#### [Given exercise]
Nothing but the lines from the top of the data to the line holding "COL = SC.collection" should be printed, word for word and both ends included; leave the pictures out.

>> start

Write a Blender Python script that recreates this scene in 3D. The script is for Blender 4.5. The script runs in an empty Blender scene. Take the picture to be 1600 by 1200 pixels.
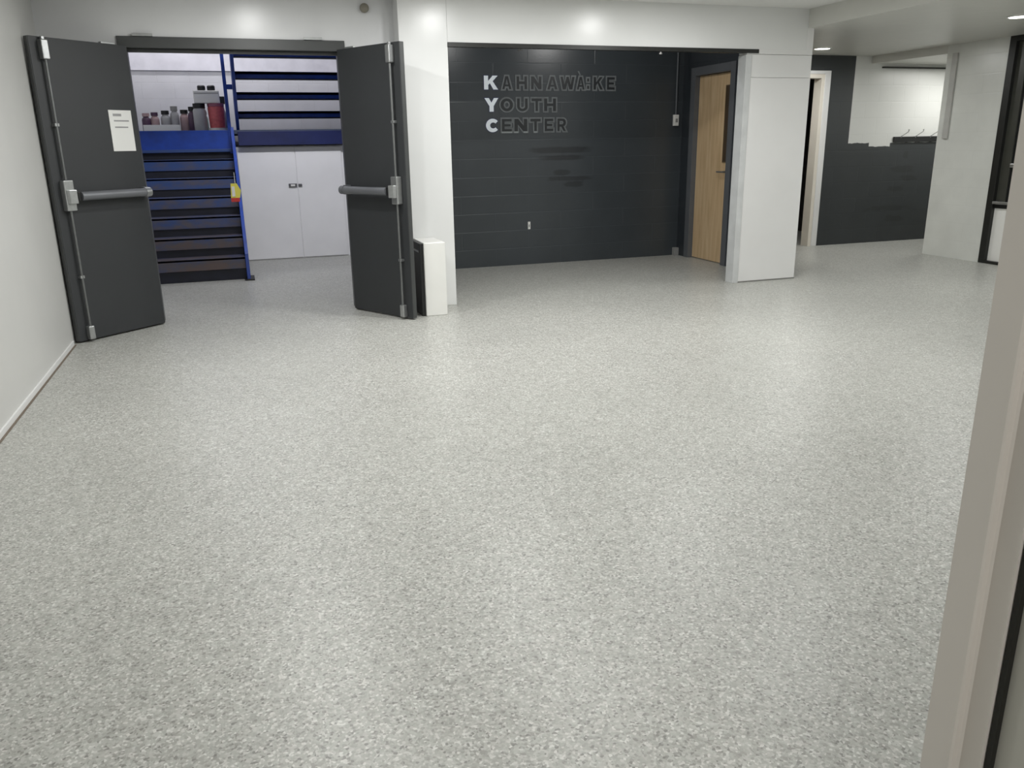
import bpy, bmesh, math, random
from mathutils import Vector, Matrix, noise
random.seed(7)
SC = bpy.context.scene
COL = SC.collection

# ------------------------------------------------------------------ camera, world, exposure, lamps
F_PX, PITCH, ROLL, CAM_H, YAW = 1261.08, 0.28922, -0.016576, 1.356, 0.32041
fw = Vector((math.sin(YAW)*math.cos(PITCH), math.cos(YAW)*math.cos(PITCH), -math.sin(PITCH)))
rt = Vector((math.cos(YAW), -math.sin(YAW), 0))
up = rt.cross(fw)
r2 = rt*math.cos(ROLL) + up*math.sin(ROLL)
u2 = up*math.cos(ROLL) - rt*math.sin(ROLL)
cam_data = bpy.data.cameras.new('camera')
cam = bpy.data.objects.new('camera', cam_data); COL.objects.link(cam)
M = Matrix((r2, u2, -fw)).transposed().to_4x4()
M.translation = Vector((0, 0, CAM_H)); cam.matrix_world = M
cam_data.sensor_fit = 'HORIZONTAL'; cam_data.sensor_width = 36; cam_data.lens = F_PX/1600*36
cam_data.clip_start = 0.02; cam_data.clip_end = 100
SC.camera = cam
world = bpy.data.worlds.new('world'); SC.world = world; world.use_nodes = True
world.node_tree.nodes['Background'].inputs[0].default_value = (0.8, 0.85, 0.9, 1)
world.node_tree.nodes['Background'].inputs[1].default_value = 0.02
SC.view_settings.view_transform = 'Standard'; SC.view_settings.look = 'None'
SC.view_settings.gamma = 1; SC.view_settings.use_curve_mapping = False
SC.view_settings.exposure = 0.0
Z_CEIL, Z_SOFFIT = 2.51, 2.345
LAMPS_MAIN = [(x, y) for y in (5.75, 4.2, 2.4) for x in (0.3, 1.9, 3.5)]
LAMP_ROW = {(x, y): (1.25 if y > 3 else (.95, .1, .2)[int(x/1.5)]) for x, y in LAMPS_MAIN}
LAMPS_SOFFIT = [(6.53, 8.25), (6.6, 5.79), (6.6, 3.3), (6.6, 1.3)]
P_MAIN, P_SOFFIT, P_STAIR, P_ALCOVE, P_ENTRY, P_RECESS = 17.2, 16.0, 21.0, 18.0, 33.0, 8.0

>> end

#### [Task solution]
Write a Blender Python script that recreates this scene in 3D. The script is for Blender 4.5. The script runs in an empty Blender scene. Take the picture to be 1600 by 1200 pixels.
import bpy, bmesh, math, random
from mathutils import Vector, Matrix, noise
random.seed(7)
SC = bpy.context.scene
COL = SC.collection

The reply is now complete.